How Argentina plans to pay its debt

BUENOS AIRES (Reuters) - Argentina has slashed its 2019 fiscal deficit target after a slide in the peso currency and a looming recession sparked a crisis of confidence in the government’s ability to pay its international debts next year.

A woman looks at a currency exchange board in Buenos Aires, Argentina September 5, 2018. REUTERS/Marcos Brindicci

A rising dollar and higher U.S. interest rates have added to the pressures on Latin America’s third-largest economy, and to stress in other fragile emerging market economies around the world.

But most economists say a repeat of Argentina’s historic debt default in 2001-2002 is unlikely, and contagion fears unjustified, in part because the government’s fiscal program uses conservative estimates of how much the country needs to service its debts.

The plan is “far more than needed to handle even the most pessimistic debt renewal scenarios,” independent Argentine economist Federico Thomson told Reuters, adding that Argentina could handle “any unpleasant surprises in the financial markets next year.”

President Mauricio Macri’s fiscal tightening faced resistance in the streets of Buenos Aires on Thursday, as thousands aligned with unions and leftist groups protested public utility hikes, last December’s pension reform, and the government’s inability to rein in inflation.

“If this austerity continues, families are not going to have square meals on their tables,” Veronica Mosto, a 36-year-old unemployed teacher said. “The government is supporting a situation that no family will be able to live with.”

Macri has asked the International Monetary Fund to accelerate planned disbursements under a $50 billion standby loan agreement reached in June. The following is a summary of the Argentina government’s debt financing and repayment plan.


Argentina needs a total of $17 billion between September and December of this year to finance its primary deficits and bond payments. The government said it has a total of $20.9 billion in financing sources, including $7.8 billion in cash on hand, $5.8 billion from the IMF, $3.7 billion from a repurchase deal with banks and funds from other multilateral lenders.

Separately, the country also has $9 billion in Treasury notes held by private investors maturing this year. Given that it has $3.9 billion more in financing sources than it needs, it says it can afford to get away with rolling over only 60 percent of those maturities.


Next year, Argentina expects its financing needs excluding Treasury notes to be $28.3 billion if it manages to balance its budget. Under the current IMF program, it said it could meet these with $11.7 billion from the fund, $6.4 billion from the domestic market, and $2.8 billion from rolling over international debt. It also expects $4.6 billion from other institutions and $2.9 billion from a repurchase agreement with banks.

The country has $11.1 billion in Treasury notes maturing next year, including $9.1 billion in dollars and $2.1 billion in pesos.

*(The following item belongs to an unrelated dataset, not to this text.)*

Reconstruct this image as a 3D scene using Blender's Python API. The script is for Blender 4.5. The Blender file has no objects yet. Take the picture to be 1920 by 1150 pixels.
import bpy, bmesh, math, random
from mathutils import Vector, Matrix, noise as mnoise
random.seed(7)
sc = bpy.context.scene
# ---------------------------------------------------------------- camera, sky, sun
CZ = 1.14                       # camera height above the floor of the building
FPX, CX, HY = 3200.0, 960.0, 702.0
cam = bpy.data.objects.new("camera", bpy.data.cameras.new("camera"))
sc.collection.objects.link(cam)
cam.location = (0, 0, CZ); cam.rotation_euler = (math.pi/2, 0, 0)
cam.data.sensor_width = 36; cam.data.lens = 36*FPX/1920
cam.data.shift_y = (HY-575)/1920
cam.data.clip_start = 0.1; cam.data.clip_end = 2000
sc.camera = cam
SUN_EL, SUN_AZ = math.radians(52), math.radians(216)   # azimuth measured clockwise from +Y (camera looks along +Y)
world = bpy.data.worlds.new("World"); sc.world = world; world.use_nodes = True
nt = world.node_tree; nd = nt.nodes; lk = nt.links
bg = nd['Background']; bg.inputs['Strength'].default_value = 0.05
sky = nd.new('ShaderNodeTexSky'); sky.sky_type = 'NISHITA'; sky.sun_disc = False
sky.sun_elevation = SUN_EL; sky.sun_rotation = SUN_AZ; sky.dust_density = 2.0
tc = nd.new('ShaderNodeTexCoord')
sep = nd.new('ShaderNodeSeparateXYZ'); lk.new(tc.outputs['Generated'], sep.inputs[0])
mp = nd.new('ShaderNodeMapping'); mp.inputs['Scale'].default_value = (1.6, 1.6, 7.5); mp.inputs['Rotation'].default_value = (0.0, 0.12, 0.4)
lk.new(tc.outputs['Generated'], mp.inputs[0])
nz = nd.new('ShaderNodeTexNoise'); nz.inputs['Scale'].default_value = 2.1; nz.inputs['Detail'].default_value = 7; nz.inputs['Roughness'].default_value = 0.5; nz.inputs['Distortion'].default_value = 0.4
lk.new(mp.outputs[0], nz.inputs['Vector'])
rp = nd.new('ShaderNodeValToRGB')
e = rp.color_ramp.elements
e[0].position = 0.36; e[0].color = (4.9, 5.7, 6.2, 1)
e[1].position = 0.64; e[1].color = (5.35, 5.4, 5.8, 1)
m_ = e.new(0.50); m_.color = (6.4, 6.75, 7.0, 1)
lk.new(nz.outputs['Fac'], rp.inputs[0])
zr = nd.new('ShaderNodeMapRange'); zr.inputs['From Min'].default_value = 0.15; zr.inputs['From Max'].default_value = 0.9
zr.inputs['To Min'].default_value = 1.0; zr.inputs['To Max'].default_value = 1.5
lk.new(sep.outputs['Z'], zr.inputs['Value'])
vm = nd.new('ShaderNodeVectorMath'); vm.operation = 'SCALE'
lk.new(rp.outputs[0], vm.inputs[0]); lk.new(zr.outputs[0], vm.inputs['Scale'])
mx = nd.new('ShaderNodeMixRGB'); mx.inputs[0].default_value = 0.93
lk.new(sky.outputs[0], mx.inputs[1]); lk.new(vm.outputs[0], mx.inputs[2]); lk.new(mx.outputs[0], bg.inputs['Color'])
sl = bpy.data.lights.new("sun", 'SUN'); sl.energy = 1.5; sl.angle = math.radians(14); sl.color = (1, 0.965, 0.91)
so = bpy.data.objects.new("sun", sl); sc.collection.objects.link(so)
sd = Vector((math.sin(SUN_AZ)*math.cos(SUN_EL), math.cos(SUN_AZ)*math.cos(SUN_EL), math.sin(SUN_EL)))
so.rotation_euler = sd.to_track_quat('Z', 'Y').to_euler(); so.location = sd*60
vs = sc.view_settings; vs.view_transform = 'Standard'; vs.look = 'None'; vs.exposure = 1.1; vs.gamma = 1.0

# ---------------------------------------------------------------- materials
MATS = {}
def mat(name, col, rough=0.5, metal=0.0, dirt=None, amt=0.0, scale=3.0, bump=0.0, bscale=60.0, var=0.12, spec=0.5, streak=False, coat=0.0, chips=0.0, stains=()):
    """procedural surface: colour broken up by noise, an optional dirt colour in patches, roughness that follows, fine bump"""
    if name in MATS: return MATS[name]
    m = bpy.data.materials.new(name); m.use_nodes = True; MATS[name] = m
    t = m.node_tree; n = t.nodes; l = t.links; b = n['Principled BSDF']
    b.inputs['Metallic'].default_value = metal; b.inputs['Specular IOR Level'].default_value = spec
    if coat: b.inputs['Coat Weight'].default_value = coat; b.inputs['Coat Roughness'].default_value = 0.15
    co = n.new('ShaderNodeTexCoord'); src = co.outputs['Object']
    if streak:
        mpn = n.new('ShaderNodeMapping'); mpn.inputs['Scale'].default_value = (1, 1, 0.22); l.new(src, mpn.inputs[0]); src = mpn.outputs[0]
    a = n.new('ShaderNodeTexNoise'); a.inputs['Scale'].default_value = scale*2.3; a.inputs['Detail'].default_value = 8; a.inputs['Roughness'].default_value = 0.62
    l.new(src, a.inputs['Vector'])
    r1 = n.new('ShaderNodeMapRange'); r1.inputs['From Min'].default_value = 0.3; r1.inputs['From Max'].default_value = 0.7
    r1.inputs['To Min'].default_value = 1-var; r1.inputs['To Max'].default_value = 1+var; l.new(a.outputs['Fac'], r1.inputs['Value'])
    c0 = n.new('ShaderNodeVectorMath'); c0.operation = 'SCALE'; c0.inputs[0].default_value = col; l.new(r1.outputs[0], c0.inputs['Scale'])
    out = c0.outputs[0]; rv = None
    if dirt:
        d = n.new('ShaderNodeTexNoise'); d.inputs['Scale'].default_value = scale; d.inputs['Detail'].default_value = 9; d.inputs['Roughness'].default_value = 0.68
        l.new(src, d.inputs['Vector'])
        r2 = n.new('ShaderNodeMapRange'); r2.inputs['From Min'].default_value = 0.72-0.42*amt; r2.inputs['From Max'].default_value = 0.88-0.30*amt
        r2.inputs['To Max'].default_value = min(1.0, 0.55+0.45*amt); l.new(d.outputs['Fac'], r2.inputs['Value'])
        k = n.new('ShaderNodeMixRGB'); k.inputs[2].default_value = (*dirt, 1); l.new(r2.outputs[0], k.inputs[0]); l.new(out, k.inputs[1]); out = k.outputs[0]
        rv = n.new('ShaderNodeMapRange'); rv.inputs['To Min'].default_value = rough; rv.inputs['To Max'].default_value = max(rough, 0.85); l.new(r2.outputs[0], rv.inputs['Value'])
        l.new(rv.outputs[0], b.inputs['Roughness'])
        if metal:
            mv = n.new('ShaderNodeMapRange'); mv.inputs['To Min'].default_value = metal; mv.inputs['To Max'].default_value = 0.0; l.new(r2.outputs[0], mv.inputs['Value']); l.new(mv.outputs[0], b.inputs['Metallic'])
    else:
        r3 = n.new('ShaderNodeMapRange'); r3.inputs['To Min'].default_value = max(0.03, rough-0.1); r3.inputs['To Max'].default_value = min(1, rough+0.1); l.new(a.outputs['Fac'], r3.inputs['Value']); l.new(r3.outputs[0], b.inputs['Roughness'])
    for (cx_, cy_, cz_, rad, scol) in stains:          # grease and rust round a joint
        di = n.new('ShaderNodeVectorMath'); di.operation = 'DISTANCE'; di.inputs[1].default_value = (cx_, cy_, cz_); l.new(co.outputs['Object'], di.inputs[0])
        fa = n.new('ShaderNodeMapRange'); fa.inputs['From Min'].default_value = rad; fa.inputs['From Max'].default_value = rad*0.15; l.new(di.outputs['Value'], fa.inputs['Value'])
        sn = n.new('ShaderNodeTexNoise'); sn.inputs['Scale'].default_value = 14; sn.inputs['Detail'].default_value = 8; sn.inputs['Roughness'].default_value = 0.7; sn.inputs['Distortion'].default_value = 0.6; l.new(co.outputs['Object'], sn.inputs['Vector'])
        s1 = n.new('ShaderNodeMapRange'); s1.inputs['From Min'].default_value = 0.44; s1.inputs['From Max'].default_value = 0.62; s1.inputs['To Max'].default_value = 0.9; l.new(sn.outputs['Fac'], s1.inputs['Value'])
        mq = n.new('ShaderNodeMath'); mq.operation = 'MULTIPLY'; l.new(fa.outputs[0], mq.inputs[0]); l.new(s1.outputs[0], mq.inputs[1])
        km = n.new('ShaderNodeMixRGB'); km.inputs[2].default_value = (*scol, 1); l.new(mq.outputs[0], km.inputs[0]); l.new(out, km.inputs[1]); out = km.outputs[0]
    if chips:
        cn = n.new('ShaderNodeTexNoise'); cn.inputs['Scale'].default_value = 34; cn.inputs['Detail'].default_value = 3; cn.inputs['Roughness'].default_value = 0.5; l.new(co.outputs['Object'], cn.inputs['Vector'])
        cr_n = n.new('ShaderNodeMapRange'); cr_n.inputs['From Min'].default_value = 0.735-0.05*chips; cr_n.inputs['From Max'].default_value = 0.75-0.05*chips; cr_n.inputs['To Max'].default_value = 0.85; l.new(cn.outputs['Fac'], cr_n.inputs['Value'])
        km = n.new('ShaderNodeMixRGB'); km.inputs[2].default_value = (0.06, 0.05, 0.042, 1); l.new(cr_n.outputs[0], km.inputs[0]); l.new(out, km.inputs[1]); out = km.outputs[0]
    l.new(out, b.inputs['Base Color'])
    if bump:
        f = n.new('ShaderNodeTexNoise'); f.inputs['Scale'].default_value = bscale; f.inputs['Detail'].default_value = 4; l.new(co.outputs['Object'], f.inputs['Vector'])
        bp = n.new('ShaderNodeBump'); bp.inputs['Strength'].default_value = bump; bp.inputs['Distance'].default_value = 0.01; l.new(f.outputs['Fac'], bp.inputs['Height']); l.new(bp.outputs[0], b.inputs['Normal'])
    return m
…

Argentina still has $4.1 billion in debt it has to pay this year, including $3.4 billion in U.S. dollar-denominated bonds maturing in November and $700 million in peso-denominated bonds that will mature this month, the government said.

The government also expects a total $13.3 billion in bonds maturing in 2019, including $5.9 billion in dollar-denominated bonds. Around $2.8 billion of those dollar bonds will mature in April. Dollar-denominated debt would become more costly in peso terms if the currency continues to depreciate.

Argentina expects it will need to pay $7.4 billion in peso-denominated debt in 2019.


Argentina plans to minimize its financing needs by balancing its 2019 primary fiscal accounts - before adjusting for debt servicing payments - via a combination of spending cuts and revenue increases.

The government was previously targeting a fiscal deficit of 1.3 percent of gross domestic product next year.

About half of Argentina’s 2019 deficit reduction will come from government spending cuts, including fewer subsidies and public works projects, Macri said.

The government plans to increase revenue though a four peso per dollar tax on primary exports like wheat, corn, soybeans and some value added products like soy oil and soymeal, in addition to a three peso per dollar tax on other exports, Economy Minister Nicolas Dujovne said.

Despite plans to close the primary deficit next year, Argentina still expects an overall 2019 budget deficit of 3.2 percent of GDP.